Noel’s family were kind enough to join me in Parliament on Monday to launch this Bill. They bravely shared their tragic story and their sense of deep injustice. I can only begin to imagine how they must feel.

Mark and Noel are just two examples of people who should be alive today but are not, and I could have named more. The HSE has numerous powers to carry out investigations and inquiries where it considers that there may have been a breach of health and safety regulations. However, those cases clearly demonstrate that its powers are limited where a company under investigation for a serious breach of health and safety law goes into liquidation. The loopholes that that has created are wrong. They are exploited by negligent employers unwilling to take responsibility for the tragedies that they have caused, and they deny the victims’ families and friends the justice that they deserve. We have a responsibility, to the families and friends who have lost loved ones, to close those loopholes.

Giving health and safety inspectors the power to freeze a company’s assets when it is under investigation following an accident at work would help to prevent the sort of manoeuvrings illustrated in those cases. If the assets of Bryn Thomas Crane Hire Ltd had been frozen, it would not have been possible to run the company down by paying huge dividends to the directors while it was under investigation. Such powers would also send a clear signal to other employers that they cannot avoid being punished for breaking the law. Freezing orders are already used widely in cases of suspected fraud or drug crimes. They prevent the disposal or removal of assets before a judgment has been made. Those rules could apply equally to health and safety law.

There may be circumstances where it is not appropriate or desirable for the HSE to freeze all the assets of a company—if that would lead to its being unable to continue trading or to a loss of jobs, for example. In those cases, the Bill would allow the HSE to freeze part of a company’s assets, allowing it to continue trading, but preventing it from avoiding the correct level of punishment if found guilty.

All too often, our health and safety laws are maligned; they are attacked as pointless and obstructive, and characterised as regulations gone mad. When incorrectly applied, there could be some truth to that, but no one could disagree that Noel Corbin deserved the proper sized ladder or that the crane that killed Mark Thornton should have been properly maintained and fit for the task.

The Government have launched a red tape challenge, which they say is an attempt to cut unnecessary regulations for business.

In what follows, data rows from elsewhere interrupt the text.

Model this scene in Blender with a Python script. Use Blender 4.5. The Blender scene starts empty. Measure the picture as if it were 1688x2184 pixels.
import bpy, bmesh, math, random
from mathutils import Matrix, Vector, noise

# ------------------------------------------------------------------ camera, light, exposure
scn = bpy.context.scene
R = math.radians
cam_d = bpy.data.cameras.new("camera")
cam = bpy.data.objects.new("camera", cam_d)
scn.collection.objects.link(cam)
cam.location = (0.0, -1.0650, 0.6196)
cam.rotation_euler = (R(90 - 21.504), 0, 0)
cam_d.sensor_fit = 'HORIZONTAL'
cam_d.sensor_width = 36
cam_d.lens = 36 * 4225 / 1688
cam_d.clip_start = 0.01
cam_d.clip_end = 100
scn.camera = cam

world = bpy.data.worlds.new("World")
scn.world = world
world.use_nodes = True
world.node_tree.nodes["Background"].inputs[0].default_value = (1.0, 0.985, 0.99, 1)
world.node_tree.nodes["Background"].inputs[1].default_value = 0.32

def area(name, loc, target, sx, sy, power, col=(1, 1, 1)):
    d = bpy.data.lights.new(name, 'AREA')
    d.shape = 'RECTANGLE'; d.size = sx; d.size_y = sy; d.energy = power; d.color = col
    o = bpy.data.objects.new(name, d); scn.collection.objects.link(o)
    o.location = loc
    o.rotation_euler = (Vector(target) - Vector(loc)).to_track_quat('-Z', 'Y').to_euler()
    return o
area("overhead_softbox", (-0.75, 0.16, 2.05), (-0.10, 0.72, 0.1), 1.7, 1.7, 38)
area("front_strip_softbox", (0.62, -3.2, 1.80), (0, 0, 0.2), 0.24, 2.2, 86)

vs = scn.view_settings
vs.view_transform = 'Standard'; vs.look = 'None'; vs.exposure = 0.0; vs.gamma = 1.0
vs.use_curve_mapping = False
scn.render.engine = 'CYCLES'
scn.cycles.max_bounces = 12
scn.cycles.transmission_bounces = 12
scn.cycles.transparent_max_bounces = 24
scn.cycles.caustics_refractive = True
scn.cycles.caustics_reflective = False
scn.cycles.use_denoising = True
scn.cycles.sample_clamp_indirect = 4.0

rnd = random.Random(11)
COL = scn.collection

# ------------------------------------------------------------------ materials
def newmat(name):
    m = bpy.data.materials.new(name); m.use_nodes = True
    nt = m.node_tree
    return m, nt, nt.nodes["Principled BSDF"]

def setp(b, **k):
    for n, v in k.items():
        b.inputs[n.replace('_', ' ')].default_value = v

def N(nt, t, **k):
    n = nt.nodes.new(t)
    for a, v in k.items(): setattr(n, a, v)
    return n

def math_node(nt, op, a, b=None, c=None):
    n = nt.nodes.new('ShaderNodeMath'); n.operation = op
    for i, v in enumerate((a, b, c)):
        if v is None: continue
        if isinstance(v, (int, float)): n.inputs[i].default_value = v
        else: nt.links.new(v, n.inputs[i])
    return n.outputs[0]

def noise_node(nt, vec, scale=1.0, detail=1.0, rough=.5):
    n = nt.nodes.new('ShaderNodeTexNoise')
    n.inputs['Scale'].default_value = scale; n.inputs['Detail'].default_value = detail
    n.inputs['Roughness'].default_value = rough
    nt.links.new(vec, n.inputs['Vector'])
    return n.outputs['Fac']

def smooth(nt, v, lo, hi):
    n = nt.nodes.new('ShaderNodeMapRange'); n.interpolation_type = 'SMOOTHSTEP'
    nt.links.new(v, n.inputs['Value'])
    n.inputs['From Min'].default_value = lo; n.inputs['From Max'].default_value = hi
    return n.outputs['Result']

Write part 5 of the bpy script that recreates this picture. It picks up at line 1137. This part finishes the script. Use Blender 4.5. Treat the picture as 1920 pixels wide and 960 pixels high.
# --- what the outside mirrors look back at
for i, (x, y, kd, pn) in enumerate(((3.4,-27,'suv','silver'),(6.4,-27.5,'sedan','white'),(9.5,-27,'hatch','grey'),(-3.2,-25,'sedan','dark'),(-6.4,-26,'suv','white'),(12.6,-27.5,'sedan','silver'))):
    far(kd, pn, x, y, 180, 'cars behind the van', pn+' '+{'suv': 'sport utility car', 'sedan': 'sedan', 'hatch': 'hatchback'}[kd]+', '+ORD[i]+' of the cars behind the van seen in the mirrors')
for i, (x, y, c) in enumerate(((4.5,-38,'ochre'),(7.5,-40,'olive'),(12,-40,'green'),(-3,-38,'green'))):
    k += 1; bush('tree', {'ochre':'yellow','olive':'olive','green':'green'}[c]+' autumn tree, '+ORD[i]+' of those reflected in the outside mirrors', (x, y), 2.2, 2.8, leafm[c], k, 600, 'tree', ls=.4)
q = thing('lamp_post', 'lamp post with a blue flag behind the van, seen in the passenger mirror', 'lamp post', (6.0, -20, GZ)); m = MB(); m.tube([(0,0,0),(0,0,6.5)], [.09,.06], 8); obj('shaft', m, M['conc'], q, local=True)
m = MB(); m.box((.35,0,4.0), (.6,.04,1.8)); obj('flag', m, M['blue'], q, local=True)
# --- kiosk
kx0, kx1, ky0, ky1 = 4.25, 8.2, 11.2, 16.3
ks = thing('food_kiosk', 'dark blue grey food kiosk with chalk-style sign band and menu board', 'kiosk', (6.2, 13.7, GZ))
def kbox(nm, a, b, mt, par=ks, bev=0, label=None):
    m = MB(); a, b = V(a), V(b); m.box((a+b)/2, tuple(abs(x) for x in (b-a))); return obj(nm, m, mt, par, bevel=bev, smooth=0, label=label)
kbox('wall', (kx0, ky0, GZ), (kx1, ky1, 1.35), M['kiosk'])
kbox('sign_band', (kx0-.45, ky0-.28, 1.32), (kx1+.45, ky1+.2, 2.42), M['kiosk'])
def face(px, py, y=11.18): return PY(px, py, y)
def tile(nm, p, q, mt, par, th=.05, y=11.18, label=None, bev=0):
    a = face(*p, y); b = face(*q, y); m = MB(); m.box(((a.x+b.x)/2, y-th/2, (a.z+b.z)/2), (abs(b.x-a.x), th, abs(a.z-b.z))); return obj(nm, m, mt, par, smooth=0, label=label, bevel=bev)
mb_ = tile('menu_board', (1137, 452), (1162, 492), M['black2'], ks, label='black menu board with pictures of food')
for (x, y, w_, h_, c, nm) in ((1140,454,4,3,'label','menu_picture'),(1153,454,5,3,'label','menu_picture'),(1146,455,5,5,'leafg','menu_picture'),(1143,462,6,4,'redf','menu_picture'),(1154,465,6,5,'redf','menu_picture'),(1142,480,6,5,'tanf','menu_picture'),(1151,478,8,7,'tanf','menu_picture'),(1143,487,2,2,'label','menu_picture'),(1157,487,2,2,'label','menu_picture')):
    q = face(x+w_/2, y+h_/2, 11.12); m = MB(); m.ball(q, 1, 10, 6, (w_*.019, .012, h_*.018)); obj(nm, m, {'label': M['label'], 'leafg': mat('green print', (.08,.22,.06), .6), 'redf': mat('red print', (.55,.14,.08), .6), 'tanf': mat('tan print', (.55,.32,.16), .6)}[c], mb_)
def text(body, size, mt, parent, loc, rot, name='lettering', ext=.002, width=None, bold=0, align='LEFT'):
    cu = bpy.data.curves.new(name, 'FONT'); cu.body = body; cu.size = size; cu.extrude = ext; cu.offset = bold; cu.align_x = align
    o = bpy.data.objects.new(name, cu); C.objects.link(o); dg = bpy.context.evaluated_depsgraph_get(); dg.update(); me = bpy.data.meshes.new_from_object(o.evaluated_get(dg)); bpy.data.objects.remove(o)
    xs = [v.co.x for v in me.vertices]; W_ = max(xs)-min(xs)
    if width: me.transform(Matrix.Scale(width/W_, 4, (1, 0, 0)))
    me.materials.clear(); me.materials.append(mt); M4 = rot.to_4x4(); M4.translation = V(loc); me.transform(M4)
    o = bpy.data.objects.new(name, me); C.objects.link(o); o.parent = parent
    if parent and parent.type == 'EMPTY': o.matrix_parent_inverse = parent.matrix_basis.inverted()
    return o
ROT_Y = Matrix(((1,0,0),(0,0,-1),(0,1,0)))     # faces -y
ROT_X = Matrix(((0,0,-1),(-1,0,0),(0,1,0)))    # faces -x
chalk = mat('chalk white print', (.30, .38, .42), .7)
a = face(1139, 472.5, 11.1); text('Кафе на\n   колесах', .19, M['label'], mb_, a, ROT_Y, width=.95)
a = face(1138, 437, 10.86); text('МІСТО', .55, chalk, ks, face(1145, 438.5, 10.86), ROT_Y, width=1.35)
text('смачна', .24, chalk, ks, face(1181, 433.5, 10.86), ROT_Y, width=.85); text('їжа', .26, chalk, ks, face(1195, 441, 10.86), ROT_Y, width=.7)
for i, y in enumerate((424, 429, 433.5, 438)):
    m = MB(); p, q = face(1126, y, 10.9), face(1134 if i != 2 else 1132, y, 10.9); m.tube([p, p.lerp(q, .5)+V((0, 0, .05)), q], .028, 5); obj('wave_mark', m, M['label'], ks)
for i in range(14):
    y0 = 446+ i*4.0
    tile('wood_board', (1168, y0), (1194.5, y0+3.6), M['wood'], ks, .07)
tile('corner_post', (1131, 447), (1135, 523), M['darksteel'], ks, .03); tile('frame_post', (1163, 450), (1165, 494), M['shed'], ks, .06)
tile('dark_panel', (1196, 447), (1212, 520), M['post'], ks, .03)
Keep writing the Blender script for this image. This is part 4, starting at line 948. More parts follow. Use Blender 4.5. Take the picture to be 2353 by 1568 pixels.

As part of that they are examining health and safety laws. I urge Ministers not to remove regulations that protect our workers. In the construction industry, strong health and safety laws save lives. If our laws were stronger, more lives might be saved. Last year, 50 people died on construction sites—that is 50 people too many.

Employers who wilfully avoid protecting the lives of the people who work for them must never be able to walk away without punishment or to continue trading and endangering others. That is why I have brought this Bill forward. In doing so, I hope that the Government will look at the issue and be persuaded that the time has come to put this modest but vital measure into law.

Question put and agreed to .

Ordered ,

That Luciana Berger, Steve Rotheram, Joan Walley, Huw Irranca-Davies, John Cryer, Angela Smith, Mr David Hamilton, Natascha Engel, Kevin Brennan, Julie Elliott, Mr Stephen Hepburn and Jim Sheridan present the Bill.

Luciana Berger accordingly presented the Bill.

Bill read the First time; to be read a Second time on Friday 27 April 2012, and to be printed (Bill 305).